At the top extreme the VL10.1 is much more refined, extended and grainless than its predecessor. Play any percussive bells or cymbals and the preamp follows through with delicacy, air, superb harmonic and tonal structure. Those bells and cymbals sure do sound like coruscating metal. And who said the 6H30 valve was brash? This is one sweet preamp, another major-league improved aspect over the VL10. No brightness, spotlighting or high-frequency imbalances here.


'To keep the bastards honest' as the Aussie political saying goes, I hooked up the austere Wyetech Labs Jade at the final stages of the reviewing process. This quite simple design features high-quality components and is built like a brick outhouse. Price-wise it’s in the same ballpark as the main narrative’s protagonist and its allotted nemesis. The Wyetech has the tightest and most nuanced bass registers while matching the JE Audio’s dead-quiet backgrounds and microdynamic expression. The Canadian is as boisterous as the Aussie larrikin in terms of macrodynamic contrast and slightly forward of the speaker plane soundstaging while packing it as tight as the JE Audio but with slightly more precise imaging. When it comes to these three preamplifiers, taste and system balance will determine the ideal match. To say X is better than Y in this case would be almost child-like naïveté.


View from above. As I sit and type this, I realise that subconsciously a day or two prior I had changed my screen’s wallpaper image to a glorious high-rise view of the megalopolis that is Hong Kong. Taken as an eagle-eye’s view during the nightly Light Show from one of the swankiest restaurants in town—thank you, largest British speaker manufacturer— the skyline stretches impossibly upwards and infinitely outwards as the laser lights scar the night sky with trails of green, white and red.

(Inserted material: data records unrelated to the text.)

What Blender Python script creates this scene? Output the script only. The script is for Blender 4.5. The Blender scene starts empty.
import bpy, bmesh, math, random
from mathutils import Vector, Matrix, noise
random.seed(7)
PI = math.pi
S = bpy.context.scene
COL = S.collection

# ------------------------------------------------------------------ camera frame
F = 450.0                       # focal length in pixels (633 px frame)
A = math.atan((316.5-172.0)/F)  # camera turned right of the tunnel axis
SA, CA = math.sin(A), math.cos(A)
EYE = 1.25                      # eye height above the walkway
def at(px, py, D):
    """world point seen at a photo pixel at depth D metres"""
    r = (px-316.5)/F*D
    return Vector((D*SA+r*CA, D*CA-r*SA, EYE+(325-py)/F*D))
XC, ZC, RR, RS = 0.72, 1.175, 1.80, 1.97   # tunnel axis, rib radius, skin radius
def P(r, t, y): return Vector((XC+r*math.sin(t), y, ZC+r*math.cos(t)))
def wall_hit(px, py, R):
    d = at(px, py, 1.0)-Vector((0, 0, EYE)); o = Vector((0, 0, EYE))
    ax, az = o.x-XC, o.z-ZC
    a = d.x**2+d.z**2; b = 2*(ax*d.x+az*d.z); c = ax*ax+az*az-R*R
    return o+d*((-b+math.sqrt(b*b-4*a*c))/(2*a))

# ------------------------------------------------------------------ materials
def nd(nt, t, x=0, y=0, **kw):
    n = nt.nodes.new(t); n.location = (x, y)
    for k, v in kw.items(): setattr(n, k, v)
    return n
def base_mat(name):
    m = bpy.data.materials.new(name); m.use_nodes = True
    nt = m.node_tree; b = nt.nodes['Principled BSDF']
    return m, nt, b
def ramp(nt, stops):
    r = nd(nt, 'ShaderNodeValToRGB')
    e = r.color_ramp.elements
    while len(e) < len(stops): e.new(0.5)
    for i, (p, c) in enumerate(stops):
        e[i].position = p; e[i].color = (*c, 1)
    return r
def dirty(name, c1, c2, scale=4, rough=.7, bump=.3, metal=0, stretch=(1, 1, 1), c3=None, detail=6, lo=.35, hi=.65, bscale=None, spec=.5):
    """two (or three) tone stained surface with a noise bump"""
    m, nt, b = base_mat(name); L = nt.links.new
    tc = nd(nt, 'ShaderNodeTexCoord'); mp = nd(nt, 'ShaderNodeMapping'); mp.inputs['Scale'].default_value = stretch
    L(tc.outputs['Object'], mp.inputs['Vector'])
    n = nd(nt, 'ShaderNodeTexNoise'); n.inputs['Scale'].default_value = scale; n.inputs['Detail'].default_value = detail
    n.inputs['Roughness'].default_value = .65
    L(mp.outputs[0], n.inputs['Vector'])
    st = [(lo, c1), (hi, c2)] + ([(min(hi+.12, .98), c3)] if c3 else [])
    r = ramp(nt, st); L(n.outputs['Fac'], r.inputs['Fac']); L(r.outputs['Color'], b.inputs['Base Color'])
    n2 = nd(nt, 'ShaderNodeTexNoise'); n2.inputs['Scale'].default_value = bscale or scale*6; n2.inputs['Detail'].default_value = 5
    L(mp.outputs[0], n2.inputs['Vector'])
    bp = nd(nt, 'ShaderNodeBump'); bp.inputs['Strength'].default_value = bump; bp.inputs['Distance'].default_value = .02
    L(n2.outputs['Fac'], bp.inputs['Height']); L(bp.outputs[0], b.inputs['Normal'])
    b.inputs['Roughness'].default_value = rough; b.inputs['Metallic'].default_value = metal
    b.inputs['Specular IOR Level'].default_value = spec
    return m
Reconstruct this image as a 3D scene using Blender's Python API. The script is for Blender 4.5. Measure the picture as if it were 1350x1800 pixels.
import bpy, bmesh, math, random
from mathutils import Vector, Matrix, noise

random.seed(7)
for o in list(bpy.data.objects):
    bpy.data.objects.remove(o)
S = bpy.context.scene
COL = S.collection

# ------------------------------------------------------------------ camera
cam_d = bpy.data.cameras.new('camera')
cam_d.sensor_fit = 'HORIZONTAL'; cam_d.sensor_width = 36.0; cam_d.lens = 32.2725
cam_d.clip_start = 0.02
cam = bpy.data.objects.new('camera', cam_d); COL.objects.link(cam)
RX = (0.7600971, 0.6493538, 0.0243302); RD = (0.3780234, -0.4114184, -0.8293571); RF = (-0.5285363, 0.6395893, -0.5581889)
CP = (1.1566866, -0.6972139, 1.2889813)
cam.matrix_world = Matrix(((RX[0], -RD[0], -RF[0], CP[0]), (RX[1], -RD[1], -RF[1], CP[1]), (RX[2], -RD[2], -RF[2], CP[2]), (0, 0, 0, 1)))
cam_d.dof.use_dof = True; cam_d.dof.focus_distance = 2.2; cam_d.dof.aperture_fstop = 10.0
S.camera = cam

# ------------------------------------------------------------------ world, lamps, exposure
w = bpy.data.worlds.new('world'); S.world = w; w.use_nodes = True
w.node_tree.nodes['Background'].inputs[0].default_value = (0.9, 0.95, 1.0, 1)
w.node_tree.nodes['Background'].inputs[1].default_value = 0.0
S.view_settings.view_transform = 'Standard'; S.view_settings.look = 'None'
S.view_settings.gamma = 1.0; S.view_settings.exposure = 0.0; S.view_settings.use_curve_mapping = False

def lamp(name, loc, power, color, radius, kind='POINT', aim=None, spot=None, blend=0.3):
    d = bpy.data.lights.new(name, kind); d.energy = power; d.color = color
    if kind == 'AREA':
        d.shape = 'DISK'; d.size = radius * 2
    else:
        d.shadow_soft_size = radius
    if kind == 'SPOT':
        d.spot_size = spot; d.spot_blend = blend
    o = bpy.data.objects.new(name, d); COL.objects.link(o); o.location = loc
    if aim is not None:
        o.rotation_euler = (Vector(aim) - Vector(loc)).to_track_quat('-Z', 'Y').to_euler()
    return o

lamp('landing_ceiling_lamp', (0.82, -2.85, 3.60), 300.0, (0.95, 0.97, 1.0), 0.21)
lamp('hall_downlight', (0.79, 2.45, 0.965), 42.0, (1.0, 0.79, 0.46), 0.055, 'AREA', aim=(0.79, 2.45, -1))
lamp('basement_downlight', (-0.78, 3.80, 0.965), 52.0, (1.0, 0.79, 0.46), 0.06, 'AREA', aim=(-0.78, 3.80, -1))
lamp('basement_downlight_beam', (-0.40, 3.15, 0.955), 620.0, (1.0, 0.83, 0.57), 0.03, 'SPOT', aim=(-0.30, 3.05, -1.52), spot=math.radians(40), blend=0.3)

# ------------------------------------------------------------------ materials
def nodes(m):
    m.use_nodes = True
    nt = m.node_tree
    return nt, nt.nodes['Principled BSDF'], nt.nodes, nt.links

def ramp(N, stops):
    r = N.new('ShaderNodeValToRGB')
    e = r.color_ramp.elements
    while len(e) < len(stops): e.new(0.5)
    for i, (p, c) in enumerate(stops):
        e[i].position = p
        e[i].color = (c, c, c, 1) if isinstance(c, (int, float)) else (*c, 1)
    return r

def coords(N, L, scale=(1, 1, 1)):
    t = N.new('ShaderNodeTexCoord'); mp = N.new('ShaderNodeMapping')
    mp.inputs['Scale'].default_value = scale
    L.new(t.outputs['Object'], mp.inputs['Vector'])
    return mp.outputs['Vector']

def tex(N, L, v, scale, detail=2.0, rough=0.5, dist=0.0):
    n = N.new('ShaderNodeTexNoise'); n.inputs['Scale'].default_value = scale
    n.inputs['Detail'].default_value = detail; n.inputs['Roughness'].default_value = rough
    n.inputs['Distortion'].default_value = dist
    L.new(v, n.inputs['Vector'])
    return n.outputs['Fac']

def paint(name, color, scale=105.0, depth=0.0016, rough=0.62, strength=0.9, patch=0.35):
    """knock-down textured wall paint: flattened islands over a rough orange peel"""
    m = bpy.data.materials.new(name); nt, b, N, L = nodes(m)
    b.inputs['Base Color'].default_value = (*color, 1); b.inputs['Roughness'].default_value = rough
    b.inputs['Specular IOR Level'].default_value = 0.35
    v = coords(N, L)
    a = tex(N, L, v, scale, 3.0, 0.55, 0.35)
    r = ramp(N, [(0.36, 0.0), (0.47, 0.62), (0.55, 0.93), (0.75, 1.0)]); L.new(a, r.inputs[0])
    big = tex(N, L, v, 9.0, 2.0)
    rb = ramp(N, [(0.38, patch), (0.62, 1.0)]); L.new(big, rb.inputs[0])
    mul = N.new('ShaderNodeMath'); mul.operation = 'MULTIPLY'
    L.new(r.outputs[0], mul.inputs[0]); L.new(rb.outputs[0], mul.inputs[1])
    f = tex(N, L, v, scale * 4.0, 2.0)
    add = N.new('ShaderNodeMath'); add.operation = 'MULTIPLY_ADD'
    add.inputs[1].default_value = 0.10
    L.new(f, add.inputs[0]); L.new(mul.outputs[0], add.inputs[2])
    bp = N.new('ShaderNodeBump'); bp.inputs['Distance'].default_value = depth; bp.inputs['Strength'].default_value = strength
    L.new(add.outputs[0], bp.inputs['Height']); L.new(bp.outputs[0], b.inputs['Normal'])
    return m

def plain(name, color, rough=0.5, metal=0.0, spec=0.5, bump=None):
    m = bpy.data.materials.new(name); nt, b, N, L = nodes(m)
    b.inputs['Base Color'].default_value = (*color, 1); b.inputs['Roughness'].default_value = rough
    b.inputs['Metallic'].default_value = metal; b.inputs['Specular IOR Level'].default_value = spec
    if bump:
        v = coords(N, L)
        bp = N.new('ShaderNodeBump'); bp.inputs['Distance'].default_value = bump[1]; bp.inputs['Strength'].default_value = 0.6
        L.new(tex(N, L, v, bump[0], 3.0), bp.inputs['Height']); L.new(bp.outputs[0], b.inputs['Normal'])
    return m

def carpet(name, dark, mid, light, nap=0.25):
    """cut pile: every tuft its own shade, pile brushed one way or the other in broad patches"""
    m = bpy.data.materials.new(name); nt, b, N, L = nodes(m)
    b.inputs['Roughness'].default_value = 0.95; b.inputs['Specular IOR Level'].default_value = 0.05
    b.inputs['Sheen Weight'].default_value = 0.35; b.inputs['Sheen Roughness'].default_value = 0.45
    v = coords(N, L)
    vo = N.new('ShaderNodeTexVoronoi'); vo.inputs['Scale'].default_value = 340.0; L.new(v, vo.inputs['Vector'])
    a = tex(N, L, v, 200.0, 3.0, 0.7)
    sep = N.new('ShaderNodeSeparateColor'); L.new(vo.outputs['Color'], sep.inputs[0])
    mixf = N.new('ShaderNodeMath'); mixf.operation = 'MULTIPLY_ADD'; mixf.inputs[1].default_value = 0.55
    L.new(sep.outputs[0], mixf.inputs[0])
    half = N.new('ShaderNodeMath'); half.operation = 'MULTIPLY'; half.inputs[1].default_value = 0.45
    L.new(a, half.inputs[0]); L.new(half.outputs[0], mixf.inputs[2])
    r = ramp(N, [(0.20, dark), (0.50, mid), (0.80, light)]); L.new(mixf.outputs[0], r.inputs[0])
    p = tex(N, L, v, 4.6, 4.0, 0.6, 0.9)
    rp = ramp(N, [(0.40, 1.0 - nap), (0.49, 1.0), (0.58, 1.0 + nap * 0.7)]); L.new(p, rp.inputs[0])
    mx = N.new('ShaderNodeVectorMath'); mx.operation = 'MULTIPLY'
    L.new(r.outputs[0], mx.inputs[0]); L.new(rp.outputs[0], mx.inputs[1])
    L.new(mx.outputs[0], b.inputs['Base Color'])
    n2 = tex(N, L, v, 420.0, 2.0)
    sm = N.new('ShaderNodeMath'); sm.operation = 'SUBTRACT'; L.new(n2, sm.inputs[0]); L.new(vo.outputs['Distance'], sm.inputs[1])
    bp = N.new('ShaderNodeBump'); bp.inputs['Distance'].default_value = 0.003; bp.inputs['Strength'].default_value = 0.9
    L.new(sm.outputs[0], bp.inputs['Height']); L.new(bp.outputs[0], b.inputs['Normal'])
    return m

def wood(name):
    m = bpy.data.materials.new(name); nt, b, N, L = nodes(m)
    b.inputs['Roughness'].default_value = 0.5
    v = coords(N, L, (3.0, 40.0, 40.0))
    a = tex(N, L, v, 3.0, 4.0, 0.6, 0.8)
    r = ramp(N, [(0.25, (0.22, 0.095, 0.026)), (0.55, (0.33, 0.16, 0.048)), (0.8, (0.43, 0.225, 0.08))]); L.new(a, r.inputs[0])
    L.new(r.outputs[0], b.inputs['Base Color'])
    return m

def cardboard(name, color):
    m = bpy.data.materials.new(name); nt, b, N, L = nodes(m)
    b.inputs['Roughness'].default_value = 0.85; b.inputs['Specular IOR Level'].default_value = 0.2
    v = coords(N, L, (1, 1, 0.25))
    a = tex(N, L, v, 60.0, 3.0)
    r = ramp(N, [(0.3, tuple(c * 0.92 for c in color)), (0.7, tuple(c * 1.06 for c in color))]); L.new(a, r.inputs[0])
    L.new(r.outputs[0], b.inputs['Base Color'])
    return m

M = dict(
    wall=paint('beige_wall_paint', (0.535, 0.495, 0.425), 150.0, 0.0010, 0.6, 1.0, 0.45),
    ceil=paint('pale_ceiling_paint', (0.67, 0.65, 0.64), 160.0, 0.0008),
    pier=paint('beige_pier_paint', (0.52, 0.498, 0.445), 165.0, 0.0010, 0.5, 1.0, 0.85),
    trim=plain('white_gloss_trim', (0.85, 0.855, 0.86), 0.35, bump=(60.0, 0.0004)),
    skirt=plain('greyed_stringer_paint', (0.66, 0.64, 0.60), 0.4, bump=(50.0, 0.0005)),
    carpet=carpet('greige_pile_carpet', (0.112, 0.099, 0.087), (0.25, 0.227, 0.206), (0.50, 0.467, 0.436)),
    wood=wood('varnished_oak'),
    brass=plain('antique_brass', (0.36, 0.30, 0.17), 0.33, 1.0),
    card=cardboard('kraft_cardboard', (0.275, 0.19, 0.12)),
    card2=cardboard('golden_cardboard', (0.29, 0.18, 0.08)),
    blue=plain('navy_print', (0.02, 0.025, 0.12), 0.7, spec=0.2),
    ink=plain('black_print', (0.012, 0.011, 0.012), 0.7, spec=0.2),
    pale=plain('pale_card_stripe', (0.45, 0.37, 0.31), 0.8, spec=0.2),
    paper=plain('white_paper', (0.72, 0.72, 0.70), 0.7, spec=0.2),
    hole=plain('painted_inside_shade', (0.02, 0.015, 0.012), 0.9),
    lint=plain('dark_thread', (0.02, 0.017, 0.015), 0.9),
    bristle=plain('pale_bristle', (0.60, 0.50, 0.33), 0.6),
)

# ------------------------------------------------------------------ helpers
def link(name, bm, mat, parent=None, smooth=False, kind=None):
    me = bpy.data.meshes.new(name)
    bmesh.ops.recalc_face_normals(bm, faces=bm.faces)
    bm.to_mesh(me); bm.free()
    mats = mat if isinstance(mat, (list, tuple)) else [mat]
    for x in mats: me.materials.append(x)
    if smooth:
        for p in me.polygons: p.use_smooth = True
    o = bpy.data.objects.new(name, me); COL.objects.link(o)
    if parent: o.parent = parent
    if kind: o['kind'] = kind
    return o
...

‘Honkers’ is one of my favourite cities. On every visit it has imprinted me with indelible memories of its diverse people, cultural richness and urban elegance and vibrancy. In some respects these qualities reflect the core of the VL10.1. JE Audio has wrought richer purer tonal colours and a level of sophistication that mirrors—mid Light Show at its most spectacular—the great city’s creative wellspring from which it rose.